An imperfect, but useful, analogy of the difference between linear analogue and non-linear digital video editing is the difference between writing with a typewriter and using a word processor. On a traditional typewriter, words have to be written in their final order, with the potential for correction limited to what can be achieved with Tipp-Ex, unless an entire sheet is thrown away and re-typed – which might upset subsequent pagination. In the latter case, corrections can be made anywhere, text can be composed in any order, without regard to pagination or layout. The ability to randomly access and change data, which is fundamental to the way we build computers, engenders these capabilities in text processing software, and analogous ones in video editing software.
Source: Chapman & Chapman
Once any required editing has been done, the footage can be prepared for ‘export’ to a file. It is at this stage that resizing and compression come into play. The context in which the video is to be used may determine the size. If it is to be used within software where other things are happening on screen than video playback alone, a smaller size may be an advantage (or at least less of a disadvantage); examples are the Italia 2000 and German Video Plus video-based software packages for language learning. If it is to be used for viewing as a broadcast programme would be viewed, in linear fashion, a larger window may be more appropriate if circumstances allow; an example is RealPlayer video files. A Codec is the general name applied to a compression technique. Codecs are used to reduce the amount of data in the resulting video file. For CD video, MPEG-1, Cinepak, and IntelIndeo were commonly used, but now other MPEG standards are coming in. On PCs, AVI files have been the standard format, and on Macs it’s MOV (QuickTime) files. Streaming video files, such as RealPlayer, QuickTime and now also Microsoft’s own version, where linear playback across the network is the prime objective, also use their own (sometimes proprietary) compression techniques. Many compression techniques for different purposes are covered by MPEG standards. For an illustration of how codecs are changing, compare the video files used in the Italia 2000 and German Video Plus packages: the latter was published in 2003, and uses a Microsoft version of the QuickTime-based MPEG-4 standard, while the former uses a codec called Cinepak. Finally, note that with the advent of firewire connections and programs like iMovie on the Mac, capture and manipulation of digital video is becoming more straightforward while still producing worthwhile output.

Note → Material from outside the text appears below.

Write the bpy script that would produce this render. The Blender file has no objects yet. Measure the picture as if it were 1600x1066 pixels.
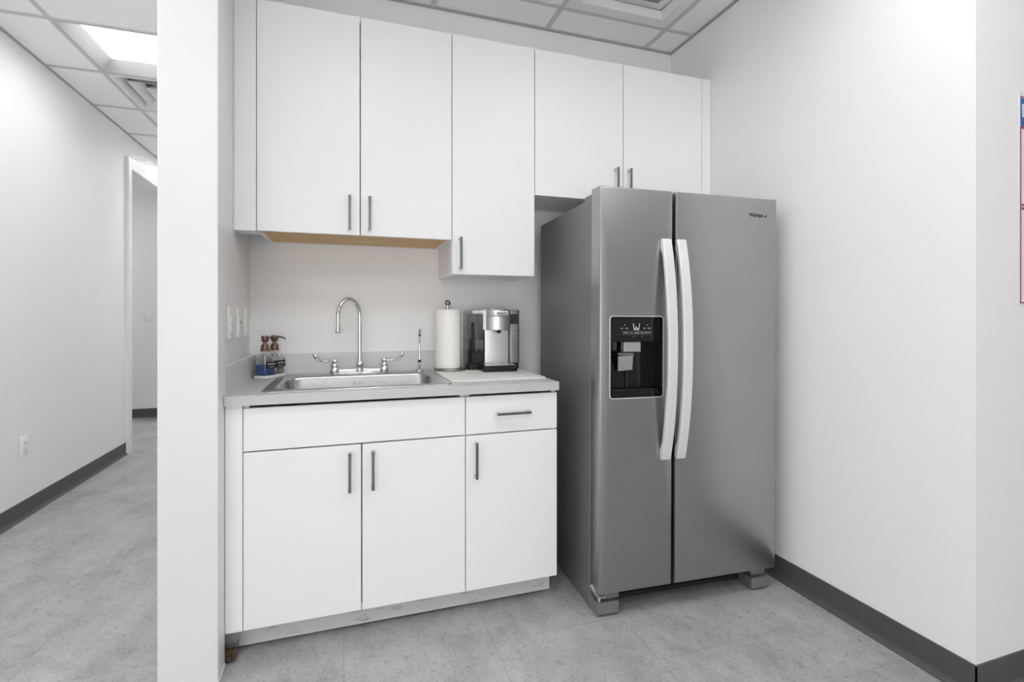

Video File Types and their use
|
.AVI |
Audio visual interleave |
Developed for Video for Windows; standard for PCs |
||
|
.QT |
QuickTime |
originally developed by Apple for sound and animation; now cross-platform, streaming, and used as the basis for MPEG-4 |
Cat Herders QuickTime clip embedded in a web page (QT4 plugin required from Apple QT Download). |
|
|
.RM |
RealPlayer/Real Media |
Cross platform files for streaming video |
étude de café (Ollie Wiseman) |
|
|
.MPEG .MPG |
Motion Pictures Experts Group |
Multi-platform files |
||
|
.SMIL |
Synchronised Multimedia Integration Language |
New web-based approach to multimedia programming based on XML; not a video format in itself |
Robert Pires interview Portuguese subtitles, From Umbro.com Live. |
For (another) full overview of video and other media sites, see the Kidon Media Links site.
- Compare and contrast the use of video in the Italia 2000 networked CD with the Italia 2000 web site or a Listening Comprehension site such as Que savez-vous sur la Francophonie?. How is video is used in each case? How well are the advantages of the computer integrated?
Practical/Work for Submission
Tasks
The emphasis in this assignment is collaboration to come up with a neat and effective clip. Assign tasks with the group, but agree and execute plans together. As well as allowing you some insight practical insight into using the camera, this work should also get you thinking about filming, visual narrative, lighting, production techniques and so on. Use the group’s Film Studies expertise, and consult the BBC’s One Minute Movies section for tips as well.
- Look at web sites designed with video for language study purposes, and explore them, such as the materials available on the Language Centre web site. Consider ways in which existing video-based resources could be adapted or created for use in your coursework, either for your own research of for teaching purposes.
- Use the BBC’s One Minute Movies site to plan and implement a film: the How To section neatly summarizes the things you need to think about
- Get familiar with the camcorder and work in groups to film a short sequence each. Get familiar with the connections between camera and computer, and learn how to use iMovie to capture your materials onto the computer. Plan a short film: script it, imagine camera shots, assign acting and camera roles. Film it. Explore iMovie, getting familiar with its basics, then digitize and edit the final product together. Create a web page which makes clear who has done what, includes a transcription, and a link to the film.
- Explore iMovie: learn how to do basic video editing. Explore the addition of effects, transitions and subtitles.
- When you’ve finished, export your movie for inclusion in your web site.
Book slots next week when you and your team can work on creating your individual video clips together, and when you can do your capture and editing using iMovie. Remember to keep the camera charged!
Film
- Film a short (30s-1 min) clip with words in one of your foreign languages, perhaps a few short phrases as an advert for the Faculty and Cambridge filmed in a good location.
By the start of your next workshop session, have short clips accessible from your site, plus a transcription of what is said during the clip (as ever in one of your languages, or concerning a suitable linguistic topic). The video clip doesn’t have to be an artistic or pedagogical masterpiece (though it might!) but it should certainly give you a feel for making a clip.